RGB-Th-bench: A dense benchmark for visual-thermal understanding of vision language models

Abstract

Recent advancements in Vision-Language Models (VLMs) have demonstrated their potential to tackle complex multimodal tasks. However, the performance of VLMs on RGB-thermal image pairs remains underexplored, despite the growing need for robust multimodal understanding in domains such as heat loss detection, anomaly detection, and risk assessment. To address this gap, we introduce RGB-Th-Bench, a novel benchmark designed to evaluate VLM capabilities on RGB-thermal paired data comprehensively. The benchmark includes over 1,800 expertly curated Yes/No questions spanning 16 skill dimensions, with a dual accuracy metric framework—question-level accuracy (QAcc) and skill-level accuracy (SAcc)—to rigorously assess performance. Evaluation of two state-of-the-art open-source VLMs on RGB-Th-Bench reveals significant challenges in comprehending RGB-thermal data. The highest QAcc and SAcc achieved were below 60 percent and 9 percent, respectively, underscoring the complexity of RGB-thermal understanding. The results show that the lack of large-scale application-specific and expert-annotated thermal-caption-pair datasets in pre-training is the most likely reason of the observed performance gap. Performance varied significantly across skill dimensions due to differences in task complexity and training data composition. Skills such as scene understanding and object presence, which align closely with pre-training data, exhibited stronger results, while more complex skills with less annotation, such as instance spatial relations and instance interaction, demonstrated notable gaps. Importantly, the stricter skill-level accuracy metric (SAcc) revealed additional weaknesses, particularly in scenarios with adversarial question structures.
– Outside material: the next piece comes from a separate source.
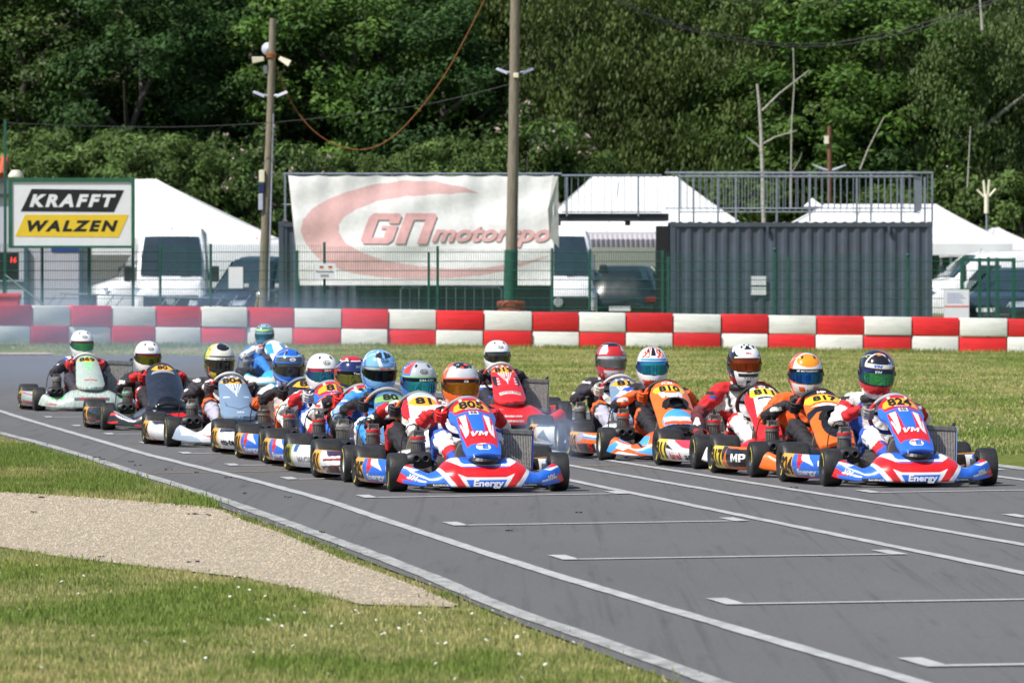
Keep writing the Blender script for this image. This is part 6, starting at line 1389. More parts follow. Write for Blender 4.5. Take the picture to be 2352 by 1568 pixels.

Finally, our experiments indicate that the tested VLMs exhibit excellent instruction-following behavior, strictly adhering to Yes/No response formats with precise alignment. These findings highlight the need for substantial advancements before VLMs can effectively act as multimodal agents in such applications, and provide valuable insights into current VLM limitations and pave the way for future research to improve performance in RGB-thermal multimodal understanding.